Peer-to-peer learning is a much faster way of passing on skills. It costs less, is job-specific and gradually builds up real intellectual capital.


4. The importance of capitalizing on knowledge.

Digitizing content makes it easier to save and disseminate, but from there to speak of systematic "capitalization", I find the shortcut too quick. Firstly, because this capital may not be properly "activated" and shared. Any cold information stored in a tool - however modern - still has no value.


5. From planning to agility.

Yes, of course, we need to accelerate the "Time to Skill", but often to do so, we talk about speeding up the pace, shortening the duration of training courses by creating micro-learning (or capsules or cards or...), as if we had to simplify in order to do things faster.

Microlearning is like "fast-learning", which only makes infobesity worse.

Agility isn't just a question of cycle speed or flexibility!

Many other fundamental elements are essential to the transformation of training in organizations. If we take the 4 fundamental values of agility :

  • VALUE 1: People and interactions rather than processes and tools.

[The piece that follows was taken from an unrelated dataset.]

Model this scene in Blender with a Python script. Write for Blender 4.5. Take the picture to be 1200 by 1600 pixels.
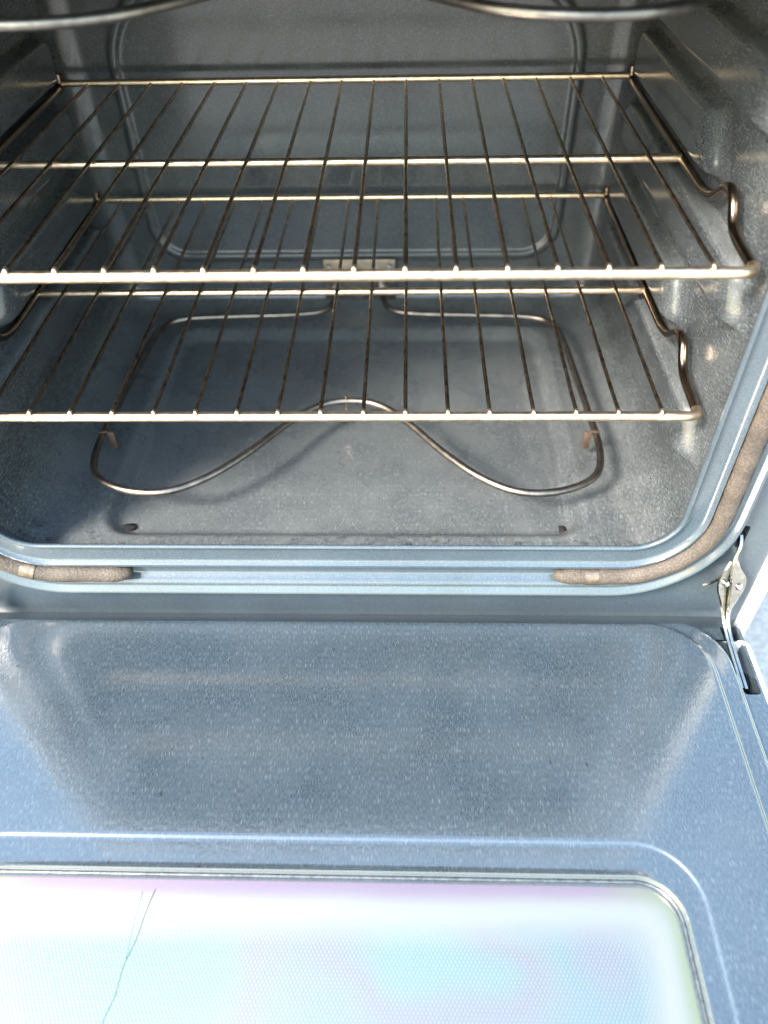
import bpy, bmesh, math, random
from mathutils import Vector, Matrix
random.seed(7)
S = bpy.context.scene
C = S.collection
for o in list(bpy.data.objects):
    bpy.data.objects.remove(o)

# ------------------------------------------------------------------ camera
cam_d = bpy.data.cameras.new('camera')
cam = bpy.data.objects.new('camera', cam_d)
C.objects.link(cam)
PITCH, YAW, ROLL = 0.7868, 0.0427, -0.0278
def cam_axes(p, y, r):
    F = Vector((0, math.cos(p), -math.sin(p))); U = Vector((0, math.sin(p), math.cos(p))); R = Vector((1, 0, 0))
    R2 = R*math.cos(r) + U*math.sin(r); U2 = U*math.cos(r) - R*math.sin(r)
    Z = Matrix.Rotation(y, 3, 'Z')
    return Z @ R2, Z @ U2, Z @ F
R_, U_, F_ = cam_axes(PITCH, YAW, ROLL)
M = Matrix.Identity(4)
for i in range(3):
    M[i][0], M[i][1], M[i][2] = R_[i], U_[i], -F_[i]
M.translation = (0.0017, -0.4794, 0.2541)
cam.matrix_world = M
cam_d.sensor_fit = 'VERTICAL'
cam_d.sensor_height = 36.0
cam_d.lens = 1198.24/1600*36.0
cam_d.clip_start = 0.01
cam_d.clip_end = 5000
cam_d.dof.use_dof = True
cam_d.dof.focus_distance = 0.66
cam_d.dof.aperture_fstop = 3.6
S.camera = cam
S.render.resolution_x, S.render.resolution_y = 768, 1024

# ------------------------------------------------------------------ sky and sun
SUN_DIR = Vector((-0.76, -0.62, 0.82)).normalized()      # towards the sun: front left of the range
SUN_EL = math.asin(SUN_DIR.z)
SUN_AZ = math.atan2(SUN_DIR.x, SUN_DIR.y)
w = bpy.data.worlds.new('World')
S.world = w
w.use_nodes = True
nt = w.node_tree
sky = nt.nodes.new('ShaderNodeTexSky')
sky.sky_type = 'NISHITA'
sky.sun_disc = False
sky.sun_elevation = SUN_EL
sky.sun_rotation = SUN_AZ
sky.dust_density = 1.6
sky.air_density = 2.0
sky.ozone_density = 2.5
bg = nt.nodes['Background']
bg.inputs['Strength'].default_value = 0.15
nt.links.new(sky.outputs[0], bg.inputs['Color'])
sd = bpy.data.lights.new('sun', 'SUN')
sd.energy = 2.1
sd.angle = math.radians(14)
sd.color = (1.0, 0.92, 0.83)
sun = bpy.data.objects.new('sun', sd)
C.objects.link(sun)
sun.rotation_euler = (-SUN_DIR).to_track_quat('-Z', 'Y').to_euler()
S.view_settings.view_transform = 'Standard'
S.view_settings.look = 'None'
S.view_settings.gamma = 1.0
S.view_settings.use_curve_mapping = False
S.view_settings.exposure = 2.85

# ------------------------------------------------------------------ materials
def new_mat(name):
    m = bpy.data.materials.new(name)
    m.use_nodes = True
    t = m.node_tree
    return m, t, t.nodes['Principled BSDF']
def nd(t, typ, **kw):
    n = t.nodes.new(typ)
    for k, v in kw.items():
        if k in ('operation', 'blend_type', 'feature', 'data_type', 'noise_dimensions'):
            setattr(n, k, v)
        else:
            n.inputs[k].default_value = v
    return n
def coords(t, scale=(1, 1, 1)):
    g = t.nodes.new('ShaderNodeNewGeometry')          # world metres: every object stays where it stands
    mp = t.nodes.new('ShaderNodeMapping')
    mp.inputs['Scale'].default_value = scale
    t.links.new(g.outputs['Position'], mp.inputs['Vector'])
    return mp.outputs[0]
def ramp(t, fac, stops):
    r = t.nodes.new('ShaderNodeValToRGB')
    e = r.color_ramp.elements
    while len(e) < len(stops): e.new(0.5)
    for i, (p, c) in enumerate(stops):
        e[i].position = p
        e[i].color = (*c, 1) if len(c) == 3 else c
    t.links.new(fac, r.inputs[0])
    return r.outputs[0]
def mixc(t, fac, a, b, mode='MIX'):
    m = t.nodes.new('ShaderNodeMix'); m.data_type = 'RGBA'; m.blend_type = mode
    for s, v in ((m.inputs[0], fac), (m.inputs[6], a), (m.inputs[7], b)):
        if hasattr(v, 'links') or hasattr(v, 'is_linked'): t.links.new(v, s)
        elif isinstance(v, (int, float)): s.default_value = v
        else: s.default_value = (*v, 1)
    return m.outputs[2]
def math_n(t, op, a, b=0.0, clamp=False):
    m = t.nodes.new('ShaderNodeMath'); m.operation = op; m.use_clamp = clamp
    for s, v in ((m.inputs[0], a), (m.inputs[1], b)):
        if isinstance(v, (int, float)): s.default_value = v
        else: t.links.new(v, s)
    return m.outputs[0]
def noise(t, vec, scale, detail=3, rough=0.55):
    n = nd(t, 'ShaderNodeTexNoise', Scale=scale, Detail=detail, Roughness=rough)
    t.links.new(vec, n.inputs['Vector'])
    return n.outputs['Fac']
def bump(t, p, h, strength, dist):
    b = nd(t, 'ShaderNodeBump', Strength=strength, Distance=dist)
    t.links.new(h, b.inputs['Height'])
    t.links.new(b.outputs[0], p.inputs['Normal'])

def enamel(name, base, fleck, rough=(0.10, 0.26), grime=0.35, stretch=(1, 0.20, 1), fleck_amt=0.5, residue=0.0, ior=1.55, bump_s=0.12, marks=0.88, up_lighten=0.0):
    """speckled porcelain enamel: dark glaze, fine pale flecks, dusty film, painted-in light on up-facing surfaces, baked-on marks"""
    m, t, p = new_mat(name)
    v = coords(t)
    vs = coords(t, stretch)
    big = noise(t, v, 9, 4, 0.6)
    col = mixc(t, ramp(t, big, [(0.3, (0, 0, 0)), (0.72, (1, 1, 1))]), base, tuple(c*1.45 for c in base))
    vo = nd(t, 'ShaderNodeTexVoronoi', Scale=820.0)
    t.links.new(vs, vo.inputs['Vector'])
    sel = ramp(t, vo.outputs['Color'], [(0.52, (0, 0, 0)), (0.86, (1, 1, 1))])
    dist = ramp(t, vo.outputs['Distance'], [(0.18, (1, 1, 1)), (0.5, (0, 0, 0))])
    fine = ramp(t, noise(t, vs, 1300, 2, 0.7), [(0.42, (0, 0, 0)), (0.72, (1, 1, 1))])
    fl = math_n(t, 'MULTIPLY', math_n(t, 'MULTIPLY', sel, dist), fleck_amt)
    fl = math_n(t, 'ADD', fl, math_n(t, 'MULTIPLY', fine, fleck_amt*0.8), True)
    # dusty film in patches
    film = ramp(t, noise(t, v, 13, 5, 0.6), [(0.36, (0, 0, 0)), (0.80, (1, 1, 1))])
    film = math_n(t, 'MULTIPLY', film, grime)
    if up_lighten:                                          # up-facing surfaces painted paler, standing in for light on the floor
        nz = t.nodes.new('ShaderNodeSeparateXYZ'); gg = t.nodes.new('ShaderNodeNewGeometry')
        t.links.new(gg.outputs['True Normal'], nz.inputs[0])
        up = ramp(t, nz.outputs[2], [(0.25, (0, 0, 0)), (0.95, (1, 1, 1))])
        film = math_n(t, 'ADD', film, math_n(t, 'MULTIPLY', math_n(t, 'MULTIPLY', up, up_lighten), math_n(t, 'ADD', noise(t, v, 40, 5, 0.6), 0.35)), True)
    col = mixc(t, film, col, (0.115, 0.122, 0.118))
    if residue:
        st = noise(t, coords(t, (45, 4, 30)), 1.6, 5, 0.7)
        gp = t.nodes.new('ShaderNodeSeparateXYZ'); t.links.new(v, gp.inputs[0])
        rs = math_n(t, 'MULTIPLY', ramp(t, st, [(0.52, (0, 0, 0)), (0.70, (1, 1, 1))]), residue)
        rs = math_n(t, 'MULTIPLY', rs, ramp(t, math_n(t, 'ABSOLUTE', math_n(t, 'SUBTRACT', gp.outputs[0], 0.16)), [(0.02, (1, 1, 1)), (0.09, (0.12, 0.12, 0.12))]))
        rs = math_n(t, 'MULTIPLY', rs, math_n(t, 'LESS_THAN', gp.outputs[2], -0.262))
        col = mixc(t, rs, col, (0.34, 0.34, 0.32))
        sc = ramp(t, noise(t, coords(t, (1, 1.6, 1)), 55, 5, 0.75), [(0.54, (0, 0, 0)), (0.62, (1, 1, 1))])
        sc = math_n(t, 'MULTIPLY', sc, ramp(t, gp.outputs[1], [(0.020, (0.7, 0.7, 0.7)), (0.034, (0, 0, 0))]))
        sc = math_n(t, 'MULTIPLY', sc, math_n(t, 'LESS_THAN', gp.outputs[2], -0.262))
        col = mixc(t, sc, col, (0.010, 0.010, 0.011))
    col = mixc(t, math_n(t, 'MULTIPLY', fl, math_n(t, 'SUBTRACT', 1.0, math_n(t, 'MULTIPLY', film, 0.2))), col, fleck)
    # small burnt specks
    vb = nd(t, 'ShaderNodeTexVoronoi', Scale=75.0)
    t.links.new(coords(t, (1, 0.5, 1)), vb.inputs['Vector'])
    spk = math_n(t, 'MULTIPLY', ramp(t, vb.outputs['Color'], [(marks, (0, 0, 0)), (marks+0.02, (1, 1, 1))]),
                 ramp(t, vb.outputs['Distance'], [(0.03, (0.8, 0.8, 0.8)), (0.12, (0, 0, 0))]))
    col = mixc(t, spk, col, (0.012, 0.012, 0.014))
    t.links.new(col, p.inputs['Base Color'])
    rg = math_n(t, 'ADD', math_n(t, 'MULTIPLY', noise(t, v, 30, 5, 0.7), rough[1]-rough[0]), rough[0])
    rg = math_n(t, 'ADD', rg, math_n(t, 'MULTIPLY', film, 0.5), True)
    t.links.new(rg, p.inputs['Roughness'])
    p.inputs['IOR'].default_value = ior
    bump(t, p, math_n(t, 'ADD', noise(t, v, 260, 3, 0.6), math_n(t, 'MULTIPLY', noise(t, v, 25, 3), 1.6)), bump_s, 0.0011)
    return m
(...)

By focusing too much on digital technology (without even mentioning the development of AI), let's not forget that what works best are live exchanges (face-to-face or otherwise) between several brains. It flows fast and well.

The cone of learning
The cone of learning as seen by Edgar Dole
  • VALUE 2: Operational products rather than exhaustive documentation.

Applied to training, the "product" is content that is shared quickly if deemed useful and relevant by the teams, rather than polished training, with interactivity, quizzes and so on, but not requested by the teams.

We focus on relevance - judged by peers - and iteration. We update continuously.

This also has an impact on our vision of knowledge management. We no longer need to over-invest in knowledge taxonomy. Technologies give us much more "organic" access.

  • VALUE 3: Collaboration with customers rather than contractual negotiation

The customer here is your team and your colleagues. In-company training is above all about working better together, raising the general level, challenging yourself intellectually or in a highly technical field.

If it's not worked on collectively, if it's imposed, we go straight into contractual mode: good luck creating any kind of "culture of sharing"! Get out the oars.

Let's forget about contracts and put the pleasure of learning and sharing what we know back where it belongs.

Make learning fun again
Putting fun back at the heart of learning through collective intelligence
  • VALUE 4: Adapting to change plus following a plan

This is a sensitive subject. The planned vision of HR is still the norm, and on many HR subjects, it's better to be a black belt in planning (administration, recruitment...) BUT! as far as training is concerned, while mapping, forecasting and anticipation work is necessary, implementation can no longer be top-down and must be iterative. I'd even go so far as to call it a training sprint, or learning spirit.


The debate is open!

Thank you for taking the time to read us!